Given records ::

-----

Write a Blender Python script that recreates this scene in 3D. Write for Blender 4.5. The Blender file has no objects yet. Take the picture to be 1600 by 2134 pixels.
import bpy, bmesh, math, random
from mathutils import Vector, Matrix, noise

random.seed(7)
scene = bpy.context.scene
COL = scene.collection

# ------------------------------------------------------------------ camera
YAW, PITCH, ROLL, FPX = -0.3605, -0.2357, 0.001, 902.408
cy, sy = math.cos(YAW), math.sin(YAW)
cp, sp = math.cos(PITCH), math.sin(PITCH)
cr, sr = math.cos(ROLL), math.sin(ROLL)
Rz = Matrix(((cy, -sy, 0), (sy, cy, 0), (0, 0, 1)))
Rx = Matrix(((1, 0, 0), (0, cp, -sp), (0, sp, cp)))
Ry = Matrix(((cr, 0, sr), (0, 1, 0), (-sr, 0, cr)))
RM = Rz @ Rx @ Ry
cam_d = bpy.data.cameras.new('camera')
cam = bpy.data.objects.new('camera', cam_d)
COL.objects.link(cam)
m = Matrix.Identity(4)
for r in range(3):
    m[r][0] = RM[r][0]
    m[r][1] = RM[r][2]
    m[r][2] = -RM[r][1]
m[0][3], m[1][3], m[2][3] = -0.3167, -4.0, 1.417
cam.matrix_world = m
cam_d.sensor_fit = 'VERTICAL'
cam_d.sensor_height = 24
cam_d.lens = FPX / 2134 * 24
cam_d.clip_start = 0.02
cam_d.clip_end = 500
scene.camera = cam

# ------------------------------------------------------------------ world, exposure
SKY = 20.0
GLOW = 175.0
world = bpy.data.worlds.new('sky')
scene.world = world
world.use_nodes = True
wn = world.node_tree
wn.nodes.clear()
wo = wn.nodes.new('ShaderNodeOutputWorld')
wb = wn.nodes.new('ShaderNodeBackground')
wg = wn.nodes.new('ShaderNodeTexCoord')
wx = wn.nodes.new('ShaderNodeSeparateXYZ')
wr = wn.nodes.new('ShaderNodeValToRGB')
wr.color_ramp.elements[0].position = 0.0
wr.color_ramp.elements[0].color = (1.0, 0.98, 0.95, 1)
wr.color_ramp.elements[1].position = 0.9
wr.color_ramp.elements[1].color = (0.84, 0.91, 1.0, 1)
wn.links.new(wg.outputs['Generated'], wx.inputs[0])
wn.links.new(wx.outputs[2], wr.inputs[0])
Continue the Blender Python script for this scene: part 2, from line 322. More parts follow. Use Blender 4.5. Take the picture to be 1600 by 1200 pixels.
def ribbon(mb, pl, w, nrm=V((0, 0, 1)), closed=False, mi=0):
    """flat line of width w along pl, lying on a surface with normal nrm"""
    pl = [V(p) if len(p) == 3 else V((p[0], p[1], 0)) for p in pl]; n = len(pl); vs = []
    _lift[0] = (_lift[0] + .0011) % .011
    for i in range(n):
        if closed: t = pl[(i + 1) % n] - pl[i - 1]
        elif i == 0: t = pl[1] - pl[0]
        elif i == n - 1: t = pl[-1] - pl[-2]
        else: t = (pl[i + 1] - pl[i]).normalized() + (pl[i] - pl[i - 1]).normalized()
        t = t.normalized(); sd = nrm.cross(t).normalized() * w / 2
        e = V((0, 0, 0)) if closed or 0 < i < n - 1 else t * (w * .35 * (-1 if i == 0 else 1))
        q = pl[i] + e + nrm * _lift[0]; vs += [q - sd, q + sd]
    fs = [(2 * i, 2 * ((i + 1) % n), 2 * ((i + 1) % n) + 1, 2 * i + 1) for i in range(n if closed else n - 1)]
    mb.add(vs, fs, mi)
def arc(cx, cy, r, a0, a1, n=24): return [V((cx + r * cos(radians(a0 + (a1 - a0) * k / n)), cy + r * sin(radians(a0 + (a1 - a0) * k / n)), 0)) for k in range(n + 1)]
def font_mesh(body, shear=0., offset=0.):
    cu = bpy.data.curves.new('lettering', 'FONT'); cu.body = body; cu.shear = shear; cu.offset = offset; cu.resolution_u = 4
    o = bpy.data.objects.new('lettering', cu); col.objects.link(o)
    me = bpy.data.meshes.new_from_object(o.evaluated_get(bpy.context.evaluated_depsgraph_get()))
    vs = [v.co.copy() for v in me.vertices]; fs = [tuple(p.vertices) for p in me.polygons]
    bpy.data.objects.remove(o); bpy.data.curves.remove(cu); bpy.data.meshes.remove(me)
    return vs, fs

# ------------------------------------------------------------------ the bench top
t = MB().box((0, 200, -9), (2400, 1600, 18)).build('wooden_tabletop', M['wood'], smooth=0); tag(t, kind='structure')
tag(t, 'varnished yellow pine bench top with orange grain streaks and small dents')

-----

Problem requirements :: Repeat every entry word for word.

Complete answer ::
Write a Blender Python script that recreates this scene in 3D. Write for Blender 4.5. The Blender file has no objects yet. Take the picture to be 1600 by 2134 pixels.
import bpy, bmesh, math, random
from mathutils import Vector, Matrix, noise

random.seed(7)
scene = bpy.context.scene
COL = scene.collection

# ------------------------------------------------------------------ camera
YAW, PITCH, ROLL, FPX = -0.3605, -0.2357, 0.001, 902.408
cy, sy = math.cos(YAW), math.sin(YAW)
cp, sp = math.cos(PITCH), math.sin(PITCH)
cr, sr = math.cos(ROLL), math.sin(ROLL)
Rz = Matrix(((cy, -sy, 0), (sy, cy, 0), (0, 0, 1)))
Rx = Matrix(((1, 0, 0), (0, cp, -sp), (0, sp, cp)))
Ry = Matrix(((cr, 0, sr), (0, 1, 0), (-sr, 0, cr)))
RM = Rz @ Rx @ Ry
cam_d = bpy.data.cameras.new('camera')
cam = bpy.data.objects.new('camera', cam_d)
COL.objects.link(cam)
m = Matrix.Identity(4)
for r in range(3):
    m[r][0] = RM[r][0]
    m[r][1] = RM[r][2]
    m[r][2] = -RM[r][1]
m[0][3], m[1][3], m[2][3] = -0.3167, -4.0, 1.417
cam.matrix_world = m
cam_d.sensor_fit = 'VERTICAL'
cam_d.sensor_height = 24
cam_d.lens = FPX / 2134 * 24
cam_d.clip_start = 0.02
cam_d.clip_end = 500
scene.camera = cam

# ------------------------------------------------------------------ world, exposure
SKY = 20.0
GLOW = 175.0
world = bpy.data.worlds.new('sky')
scene.world = world
world.use_nodes = True
wn = world.node_tree
wn.nodes.clear()
wo = wn.nodes.new('ShaderNodeOutputWorld')
wb = wn.nodes.new('ShaderNodeBackground')
wg = wn.nodes.new('ShaderNodeTexCoord')
wx = wn.nodes.new('ShaderNodeSeparateXYZ')
wr = wn.nodes.new('ShaderNodeValToRGB')
wr.color_ramp.elements[0].position = 0.0
wr.color_ramp.elements[0].color = (1.0, 0.98, 0.95, 1)
wr.color_ramp.elements[1].position = 0.9
wr.color_ramp.elements[1].color = (0.84, 0.91, 1.0, 1)
wn.links.new(wg.outputs['Generated'], wx.inputs[0])
wn.links.new(wx.outputs[2], wr.inputs[0])
Continue the Blender Python script for this scene: part 2, from line 322. More parts follow. Use Blender 4.5. Take the picture to be 1600 by 1200 pixels.
def ribbon(mb, pl, w, nrm=V((0, 0, 1)), closed=False, mi=0):
    """flat line of width w along pl, lying on a surface with normal nrm"""
    pl = [V(p) if len(p) == 3 else V((p[0], p[1], 0)) for p in pl]; n = len(pl); vs = []
    _lift[0] = (_lift[0] + .0011) % .011
    for i in range(n):
        if closed: t = pl[(i + 1) % n] - pl[i - 1]
        elif i == 0: t = pl[1] - pl[0]
        elif i == n - 1: t = pl[-1] - pl[-2]
        else: t = (pl[i + 1] - pl[i]).normalized() + (pl[i] - pl[i - 1]).normalized()
        t = t.normalized(); sd = nrm.cross(t).normalized() * w / 2
        e = V((0, 0, 0)) if closed or 0 < i < n - 1 else t * (w * .35 * (-1 if i == 0 else 1))
        q = pl[i] + e + nrm * _lift[0]; vs += [q - sd, q + sd]
    fs = [(2 * i, 2 * ((i + 1) % n), 2 * ((i + 1) % n) + 1, 2 * i + 1) for i in range(n if closed else n - 1)]
    mb.add(vs, fs, mi)
def arc(cx, cy, r, a0, a1, n=24): return [V((cx + r * cos(radians(a0 + (a1 - a0) * k / n)), cy + r * sin(radians(a0 + (a1 - a0) * k / n)), 0)) for k in range(n + 1)]
def font_mesh(body, shear=0., offset=0.):
    cu = bpy.data.curves.new('lettering', 'FONT'); cu.body = body; cu.shear = shear; cu.offset = offset; cu.resolution_u = 4
    o = bpy.data.objects.new('lettering', cu); col.objects.link(o)
    me = bpy.data.meshes.new_from_object(o.evaluated_get(bpy.context.evaluated_depsgraph_get()))
    vs = [v.co.copy() for v in me.vertices]; fs = [tuple(p.vertices) for p in me.polygons]
    bpy.data.objects.remove(o); bpy.data.curves.remove(cu); bpy.data.meshes.remove(me)
    return vs, fs

# ------------------------------------------------------------------ the bench top
t = MB().box((0, 200, -9), (2400, 1600, 18)).build('wooden_tabletop', M['wood'], smooth=0); tag(t, kind='structure')
tag(t, 'varnished yellow pine bench top with orange grain streaks and small dents')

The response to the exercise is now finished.